## Instructions for the task
Each line that holds the word "from" should be returned.

## Data lines

=-=-=-=-=

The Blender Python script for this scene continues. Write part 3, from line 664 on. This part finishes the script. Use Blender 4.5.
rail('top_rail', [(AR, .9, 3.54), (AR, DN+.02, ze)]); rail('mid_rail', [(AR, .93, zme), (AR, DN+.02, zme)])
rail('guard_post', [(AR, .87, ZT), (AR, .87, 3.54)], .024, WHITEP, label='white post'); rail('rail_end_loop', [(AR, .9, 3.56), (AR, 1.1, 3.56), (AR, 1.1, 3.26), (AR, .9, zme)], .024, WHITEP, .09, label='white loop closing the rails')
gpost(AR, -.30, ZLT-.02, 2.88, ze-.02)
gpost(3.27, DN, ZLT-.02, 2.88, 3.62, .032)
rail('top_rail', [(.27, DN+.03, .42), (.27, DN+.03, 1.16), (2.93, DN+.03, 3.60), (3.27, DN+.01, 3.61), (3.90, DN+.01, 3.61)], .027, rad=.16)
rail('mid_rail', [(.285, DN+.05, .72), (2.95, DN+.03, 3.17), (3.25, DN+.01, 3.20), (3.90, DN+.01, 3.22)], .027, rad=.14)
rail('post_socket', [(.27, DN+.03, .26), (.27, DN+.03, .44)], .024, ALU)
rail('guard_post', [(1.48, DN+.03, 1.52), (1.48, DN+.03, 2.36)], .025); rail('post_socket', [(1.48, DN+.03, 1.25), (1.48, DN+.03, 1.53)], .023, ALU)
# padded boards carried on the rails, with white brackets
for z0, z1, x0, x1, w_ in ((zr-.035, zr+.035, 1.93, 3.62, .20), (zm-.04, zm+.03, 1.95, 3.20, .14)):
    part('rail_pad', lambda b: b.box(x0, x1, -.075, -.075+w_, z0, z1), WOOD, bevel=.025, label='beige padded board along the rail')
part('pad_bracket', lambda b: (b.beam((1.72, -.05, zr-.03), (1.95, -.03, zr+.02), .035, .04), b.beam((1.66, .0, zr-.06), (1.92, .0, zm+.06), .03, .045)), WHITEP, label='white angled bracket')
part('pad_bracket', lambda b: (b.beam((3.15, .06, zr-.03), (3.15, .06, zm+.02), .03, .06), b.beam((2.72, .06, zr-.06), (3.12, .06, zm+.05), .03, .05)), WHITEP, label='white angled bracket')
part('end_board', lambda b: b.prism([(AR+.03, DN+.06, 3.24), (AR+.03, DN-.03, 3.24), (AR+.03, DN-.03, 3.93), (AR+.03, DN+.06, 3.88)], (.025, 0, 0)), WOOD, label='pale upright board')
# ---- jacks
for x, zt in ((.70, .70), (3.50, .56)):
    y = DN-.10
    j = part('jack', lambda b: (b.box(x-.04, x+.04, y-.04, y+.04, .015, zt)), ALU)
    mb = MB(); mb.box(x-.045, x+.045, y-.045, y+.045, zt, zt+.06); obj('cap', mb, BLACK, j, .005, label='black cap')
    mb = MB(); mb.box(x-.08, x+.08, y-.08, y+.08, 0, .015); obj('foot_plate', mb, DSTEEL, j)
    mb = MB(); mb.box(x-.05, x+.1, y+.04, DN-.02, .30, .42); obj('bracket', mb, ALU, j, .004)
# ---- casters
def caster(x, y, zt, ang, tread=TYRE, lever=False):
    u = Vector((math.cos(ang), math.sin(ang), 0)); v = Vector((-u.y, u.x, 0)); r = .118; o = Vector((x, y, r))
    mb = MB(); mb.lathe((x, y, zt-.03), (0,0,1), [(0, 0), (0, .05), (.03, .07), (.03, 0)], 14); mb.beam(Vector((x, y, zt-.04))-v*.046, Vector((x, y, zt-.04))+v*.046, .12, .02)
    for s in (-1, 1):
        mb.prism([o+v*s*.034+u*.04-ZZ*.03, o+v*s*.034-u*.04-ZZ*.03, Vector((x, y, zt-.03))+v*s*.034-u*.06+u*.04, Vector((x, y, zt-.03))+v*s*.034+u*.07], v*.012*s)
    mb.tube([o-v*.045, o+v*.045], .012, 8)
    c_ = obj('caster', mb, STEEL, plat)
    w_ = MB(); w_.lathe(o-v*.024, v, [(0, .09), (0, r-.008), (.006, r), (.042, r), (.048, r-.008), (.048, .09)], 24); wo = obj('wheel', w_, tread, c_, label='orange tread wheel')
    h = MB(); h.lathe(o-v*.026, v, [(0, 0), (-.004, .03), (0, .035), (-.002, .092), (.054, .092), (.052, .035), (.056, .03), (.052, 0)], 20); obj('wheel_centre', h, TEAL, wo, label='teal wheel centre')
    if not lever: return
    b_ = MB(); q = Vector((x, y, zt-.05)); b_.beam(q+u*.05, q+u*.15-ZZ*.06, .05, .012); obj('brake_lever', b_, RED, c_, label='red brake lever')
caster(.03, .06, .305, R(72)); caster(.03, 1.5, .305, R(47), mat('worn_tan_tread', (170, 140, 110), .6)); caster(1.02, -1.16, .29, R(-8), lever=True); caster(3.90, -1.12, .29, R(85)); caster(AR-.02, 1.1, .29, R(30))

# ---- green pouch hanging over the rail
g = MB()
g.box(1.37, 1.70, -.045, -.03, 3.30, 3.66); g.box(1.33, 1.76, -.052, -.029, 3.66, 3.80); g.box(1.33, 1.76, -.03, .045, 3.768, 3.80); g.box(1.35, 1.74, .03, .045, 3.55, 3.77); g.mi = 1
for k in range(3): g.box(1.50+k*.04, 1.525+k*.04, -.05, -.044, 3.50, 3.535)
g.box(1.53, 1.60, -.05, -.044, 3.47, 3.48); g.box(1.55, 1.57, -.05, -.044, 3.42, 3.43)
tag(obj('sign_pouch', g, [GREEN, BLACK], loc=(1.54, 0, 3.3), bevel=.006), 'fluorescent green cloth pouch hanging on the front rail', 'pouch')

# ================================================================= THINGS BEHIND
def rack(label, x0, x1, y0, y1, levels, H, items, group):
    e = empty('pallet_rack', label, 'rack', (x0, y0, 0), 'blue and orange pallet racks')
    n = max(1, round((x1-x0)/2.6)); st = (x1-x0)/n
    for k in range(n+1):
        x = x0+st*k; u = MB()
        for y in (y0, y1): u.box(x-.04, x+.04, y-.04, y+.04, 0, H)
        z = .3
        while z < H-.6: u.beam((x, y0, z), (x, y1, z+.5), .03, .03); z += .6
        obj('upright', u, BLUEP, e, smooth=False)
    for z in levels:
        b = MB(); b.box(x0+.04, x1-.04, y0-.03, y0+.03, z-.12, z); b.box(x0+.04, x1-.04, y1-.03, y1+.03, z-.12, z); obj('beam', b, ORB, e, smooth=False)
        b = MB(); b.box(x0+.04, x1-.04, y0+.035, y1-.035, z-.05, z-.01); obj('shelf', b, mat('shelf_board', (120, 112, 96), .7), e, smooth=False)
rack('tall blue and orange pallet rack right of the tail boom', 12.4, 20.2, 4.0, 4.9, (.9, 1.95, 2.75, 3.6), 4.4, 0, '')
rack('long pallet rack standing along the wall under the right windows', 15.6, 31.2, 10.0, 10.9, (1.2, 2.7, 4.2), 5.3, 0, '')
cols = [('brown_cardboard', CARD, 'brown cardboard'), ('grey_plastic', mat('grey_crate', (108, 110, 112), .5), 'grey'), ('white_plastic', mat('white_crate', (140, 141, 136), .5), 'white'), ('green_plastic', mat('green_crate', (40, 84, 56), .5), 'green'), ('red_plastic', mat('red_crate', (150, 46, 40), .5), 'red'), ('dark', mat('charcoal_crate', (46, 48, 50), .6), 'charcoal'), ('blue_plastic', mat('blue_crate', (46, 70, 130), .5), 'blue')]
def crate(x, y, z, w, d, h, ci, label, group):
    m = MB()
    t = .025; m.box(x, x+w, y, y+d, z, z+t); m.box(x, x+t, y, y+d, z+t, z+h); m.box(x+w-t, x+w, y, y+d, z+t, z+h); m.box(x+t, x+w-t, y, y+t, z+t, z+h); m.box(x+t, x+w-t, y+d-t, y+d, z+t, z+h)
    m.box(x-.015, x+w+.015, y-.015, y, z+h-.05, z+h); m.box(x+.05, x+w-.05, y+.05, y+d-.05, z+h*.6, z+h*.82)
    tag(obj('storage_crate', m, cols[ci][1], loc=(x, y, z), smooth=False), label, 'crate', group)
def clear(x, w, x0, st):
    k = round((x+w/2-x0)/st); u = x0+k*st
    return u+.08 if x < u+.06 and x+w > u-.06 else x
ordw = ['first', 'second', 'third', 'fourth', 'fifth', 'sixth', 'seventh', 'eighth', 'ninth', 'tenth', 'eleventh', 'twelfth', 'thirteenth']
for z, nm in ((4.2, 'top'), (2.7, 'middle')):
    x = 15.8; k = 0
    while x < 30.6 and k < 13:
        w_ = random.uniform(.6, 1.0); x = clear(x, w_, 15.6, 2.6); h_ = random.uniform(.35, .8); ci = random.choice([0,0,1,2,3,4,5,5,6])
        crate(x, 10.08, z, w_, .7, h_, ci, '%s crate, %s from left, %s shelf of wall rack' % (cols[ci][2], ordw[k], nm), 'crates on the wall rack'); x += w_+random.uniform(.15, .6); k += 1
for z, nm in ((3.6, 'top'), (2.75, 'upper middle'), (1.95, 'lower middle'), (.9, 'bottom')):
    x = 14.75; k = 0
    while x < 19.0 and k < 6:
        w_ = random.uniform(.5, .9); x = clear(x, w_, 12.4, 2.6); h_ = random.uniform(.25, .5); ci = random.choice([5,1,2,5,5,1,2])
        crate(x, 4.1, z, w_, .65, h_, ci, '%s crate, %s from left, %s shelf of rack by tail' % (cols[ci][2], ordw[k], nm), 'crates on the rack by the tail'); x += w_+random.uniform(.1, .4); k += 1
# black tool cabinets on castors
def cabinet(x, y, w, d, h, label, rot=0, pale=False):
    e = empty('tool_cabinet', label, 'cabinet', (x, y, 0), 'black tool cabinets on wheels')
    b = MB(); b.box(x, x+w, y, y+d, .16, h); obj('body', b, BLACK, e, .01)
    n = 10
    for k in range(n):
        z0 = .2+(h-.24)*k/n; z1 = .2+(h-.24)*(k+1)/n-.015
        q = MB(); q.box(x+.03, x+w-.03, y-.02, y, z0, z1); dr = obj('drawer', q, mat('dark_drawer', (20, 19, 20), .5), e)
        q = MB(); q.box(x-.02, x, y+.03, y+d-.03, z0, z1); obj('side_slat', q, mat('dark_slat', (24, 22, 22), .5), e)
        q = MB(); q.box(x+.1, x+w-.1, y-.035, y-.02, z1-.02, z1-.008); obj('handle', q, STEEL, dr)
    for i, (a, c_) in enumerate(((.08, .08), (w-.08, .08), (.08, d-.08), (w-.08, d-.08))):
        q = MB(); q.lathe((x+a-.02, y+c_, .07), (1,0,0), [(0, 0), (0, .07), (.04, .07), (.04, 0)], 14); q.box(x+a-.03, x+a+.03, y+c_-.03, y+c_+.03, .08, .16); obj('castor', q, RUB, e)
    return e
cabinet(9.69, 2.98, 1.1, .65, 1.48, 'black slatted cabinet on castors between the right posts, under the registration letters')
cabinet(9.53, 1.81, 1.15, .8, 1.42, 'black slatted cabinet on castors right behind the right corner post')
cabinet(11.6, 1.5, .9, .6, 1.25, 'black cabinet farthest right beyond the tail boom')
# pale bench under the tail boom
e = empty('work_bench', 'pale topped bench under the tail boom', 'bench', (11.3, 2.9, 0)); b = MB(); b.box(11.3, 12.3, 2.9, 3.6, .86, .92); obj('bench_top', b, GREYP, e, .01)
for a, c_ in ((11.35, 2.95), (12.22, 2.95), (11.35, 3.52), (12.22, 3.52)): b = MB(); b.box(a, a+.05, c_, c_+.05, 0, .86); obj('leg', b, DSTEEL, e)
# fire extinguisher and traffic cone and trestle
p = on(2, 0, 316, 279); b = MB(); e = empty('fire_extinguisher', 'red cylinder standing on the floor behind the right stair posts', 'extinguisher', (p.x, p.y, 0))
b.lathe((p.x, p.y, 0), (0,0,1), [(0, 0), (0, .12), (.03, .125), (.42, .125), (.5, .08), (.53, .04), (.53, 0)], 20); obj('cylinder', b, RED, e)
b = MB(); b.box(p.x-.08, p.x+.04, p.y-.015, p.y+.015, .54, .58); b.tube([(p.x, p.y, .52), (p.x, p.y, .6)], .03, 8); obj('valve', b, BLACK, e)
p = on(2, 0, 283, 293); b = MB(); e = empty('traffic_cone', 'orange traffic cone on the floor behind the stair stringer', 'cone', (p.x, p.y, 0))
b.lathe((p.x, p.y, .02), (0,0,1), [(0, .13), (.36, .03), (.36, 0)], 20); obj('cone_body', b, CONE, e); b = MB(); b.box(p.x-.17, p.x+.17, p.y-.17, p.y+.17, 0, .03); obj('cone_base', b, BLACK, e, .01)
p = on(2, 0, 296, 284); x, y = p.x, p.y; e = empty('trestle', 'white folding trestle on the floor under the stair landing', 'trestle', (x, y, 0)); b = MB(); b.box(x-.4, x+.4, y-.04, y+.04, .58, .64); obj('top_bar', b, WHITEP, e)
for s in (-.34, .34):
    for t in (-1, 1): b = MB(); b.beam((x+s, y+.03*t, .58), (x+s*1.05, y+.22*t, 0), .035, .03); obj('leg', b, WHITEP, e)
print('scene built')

=-=-=-=-=

## Complete output
The Blender Python script for this scene continues. Write part 3, from line 664 on. This part finishes the script. Use Blender 4.5.
        crate(x, 10.08, z, w_, .7, h_, ci, '%s crate, %s from left, %s shelf of wall rack' % (cols[ci][2], ordw[k], nm), 'crates on the wall rack'); x += w_+random.uniform(.15, .6); k += 1
        crate(x, 4.1, z, w_, .65, h_, ci, '%s crate, %s from left, %s shelf of rack by tail' % (cols[ci][2], ordw[k], nm), 'crates on the rack by the tail'); x += w_+random.uniform(.1, .4); k += 1